◆ Given problem: Every line of the data must be copied exactly.

↓↓↓

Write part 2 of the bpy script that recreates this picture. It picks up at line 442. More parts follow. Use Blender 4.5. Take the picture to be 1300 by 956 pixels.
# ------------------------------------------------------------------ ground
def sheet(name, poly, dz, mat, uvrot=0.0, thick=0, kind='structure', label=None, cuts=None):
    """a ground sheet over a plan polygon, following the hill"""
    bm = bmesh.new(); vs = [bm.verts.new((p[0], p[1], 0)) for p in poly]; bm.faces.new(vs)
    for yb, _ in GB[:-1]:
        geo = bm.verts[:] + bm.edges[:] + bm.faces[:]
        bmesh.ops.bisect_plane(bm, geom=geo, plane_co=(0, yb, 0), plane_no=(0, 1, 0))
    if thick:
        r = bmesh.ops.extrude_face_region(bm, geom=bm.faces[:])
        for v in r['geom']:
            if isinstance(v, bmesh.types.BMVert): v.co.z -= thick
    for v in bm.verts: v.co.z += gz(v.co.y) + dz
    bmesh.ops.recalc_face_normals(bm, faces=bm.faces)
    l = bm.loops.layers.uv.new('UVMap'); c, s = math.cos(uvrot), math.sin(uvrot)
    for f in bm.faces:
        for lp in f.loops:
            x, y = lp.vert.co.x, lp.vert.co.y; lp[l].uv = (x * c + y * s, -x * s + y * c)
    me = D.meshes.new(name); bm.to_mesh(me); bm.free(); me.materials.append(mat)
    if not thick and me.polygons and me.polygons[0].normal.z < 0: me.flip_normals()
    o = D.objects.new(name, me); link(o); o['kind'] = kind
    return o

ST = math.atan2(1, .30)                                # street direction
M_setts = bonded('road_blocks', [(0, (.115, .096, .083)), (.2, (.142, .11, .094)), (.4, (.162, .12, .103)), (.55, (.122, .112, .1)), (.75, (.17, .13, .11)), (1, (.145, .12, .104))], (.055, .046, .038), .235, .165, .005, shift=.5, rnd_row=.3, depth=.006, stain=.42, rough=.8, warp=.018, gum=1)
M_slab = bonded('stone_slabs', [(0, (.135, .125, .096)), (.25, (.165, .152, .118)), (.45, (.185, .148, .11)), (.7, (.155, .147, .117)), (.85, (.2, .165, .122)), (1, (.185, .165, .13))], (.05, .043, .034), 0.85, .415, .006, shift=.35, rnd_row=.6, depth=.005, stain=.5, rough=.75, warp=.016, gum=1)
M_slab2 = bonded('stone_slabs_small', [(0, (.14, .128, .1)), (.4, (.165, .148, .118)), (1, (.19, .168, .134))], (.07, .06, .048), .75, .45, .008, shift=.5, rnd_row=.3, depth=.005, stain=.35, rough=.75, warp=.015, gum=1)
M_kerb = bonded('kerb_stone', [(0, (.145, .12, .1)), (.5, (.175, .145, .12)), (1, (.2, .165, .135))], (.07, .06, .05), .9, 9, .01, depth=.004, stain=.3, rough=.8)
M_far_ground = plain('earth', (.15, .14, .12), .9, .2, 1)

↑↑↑

◆ Response to the task:
Write part 2 of the bpy script that recreates this picture. It picks up at line 442. More parts follow. Use Blender 4.5. Take the picture to be 1300 by 956 pixels.
# ------------------------------------------------------------------ ground
def sheet(name, poly, dz, mat, uvrot=0.0, thick=0, kind='structure', label=None, cuts=None):
    """a ground sheet over a plan polygon, following the hill"""
    bm = bmesh.new(); vs = [bm.verts.new((p[0], p[1], 0)) for p in poly]; bm.faces.new(vs)
    for yb, _ in GB[:-1]:
        geo = bm.verts[:] + bm.edges[:] + bm.faces[:]
        bmesh.ops.bisect_plane(bm, geom=geo, plane_co=(0, yb, 0), plane_no=(0, 1, 0))
    if thick:
        r = bmesh.ops.extrude_face_region(bm, geom=bm.faces[:])
        for v in r['geom']:
            if isinstance(v, bmesh.types.BMVert): v.co.z -= thick
    for v in bm.verts: v.co.z += gz(v.co.y) + dz
    bmesh.ops.recalc_face_normals(bm, faces=bm.faces)
    l = bm.loops.layers.uv.new('UVMap'); c, s = math.cos(uvrot), math.sin(uvrot)
    for f in bm.faces:
        for lp in f.loops:
            x, y = lp.vert.co.x, lp.vert.co.y; lp[l].uv = (x * c + y * s, -x * s + y * c)
    me = D.meshes.new(name); bm.to_mesh(me); bm.free(); me.materials.append(mat)
    if not thick and me.polygons and me.polygons[0].normal.z < 0: me.flip_normals()
    o = D.objects.new(name, me); link(o); o['kind'] = kind
    return o

ST = math.atan2(1, .30)                                # street direction
M_setts = bonded('road_blocks', [(0, (.115, .096, .083)), (.2, (.142, .11, .094)), (.4, (.162, .12, .103)), (.55, (.122, .112, .1)), (.75, (.17, .13, .11)), (1, (.145, .12, .104))], (.055, .046, .038), .235, .165, .005, shift=.5, rnd_row=.3, depth=.006, stain=.42, rough=.8, warp=.018, gum=1)
M_slab = bonded('stone_slabs', [(0, (.135, .125, .096)), (.25, (.165, .152, .118)), (.45, (.185, .148, .11)), (.7, (.155, .147, .117)), (.85, (.2, .165, .122)), (1, (.185, .165, .13))], (.05, .043, .034), 0.85, .415, .006, shift=.35, rnd_row=.6, depth=.005, stain=.5, rough=.75, warp=.016, gum=1)
M_slab2 = bonded('stone_slabs_small', [(0, (.14, .128, .1)), (.4, (.165, .148, .118)), (1, (.19, .168, .134))], (.07, .06, .048), .75, .45, .008, shift=.5, rnd_row=.3, depth=.005, stain=.35, rough=.75, warp=.015, gum=1)
M_kerb = bonded('kerb_stone', [(0, (.145, .12, .1)), (.5, (.175, .145, .12)), (1, (.2, .165, .135))], (.07, .06, .05), .9, 9, .01, depth=.004, stain=.3, rough=.8)
M_far_ground = plain('earth', (.15, .14, .12), .9, .2, 1)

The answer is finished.